In an unexpected decision, Indonesia’s central bank increased its benchmark interest rate by 25 basis points to 6.25% on April 24, aiming to bolster the struggling rupiah. Governor Perry Warjiyo of Bank Indonesia stated that the rate hike was a proactive measure to maintain inflation within its targeted range. Free Malaysia Today interviewed Benedict Weerasena, Research Director of Bait Al Amanah to understand whether the Bank Negara Malaysia (BNM) would follow suit on May 9, 2024.
Bait Al Amanah research director Benedict Weerasena explained that there is no pressure on BNM to raise or lower the OPR, citing three main reasons for his assessment.
“Firstly, the prevailing inflation trajectory does not present a risk to BNM’s targeted inflation rate.
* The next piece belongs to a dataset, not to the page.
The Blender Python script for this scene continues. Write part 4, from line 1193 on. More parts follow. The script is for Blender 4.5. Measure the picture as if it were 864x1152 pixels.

Malaysia’s headline inflation and core inflation remained benign at 1.8% and 1.7% respectively in March 2024.
Secondly, the ringgit is likely to strengthen in the second half of 2024, buoyed by structural reforms and positive growth prospects in addition to BNM’s various short-term remedial measures, he said.
Weerasena also expects Malaysia’s economic growth to continue improving in 2024, propelled by export recovery and resilient domestic demand supported by sustained employment and wage growth.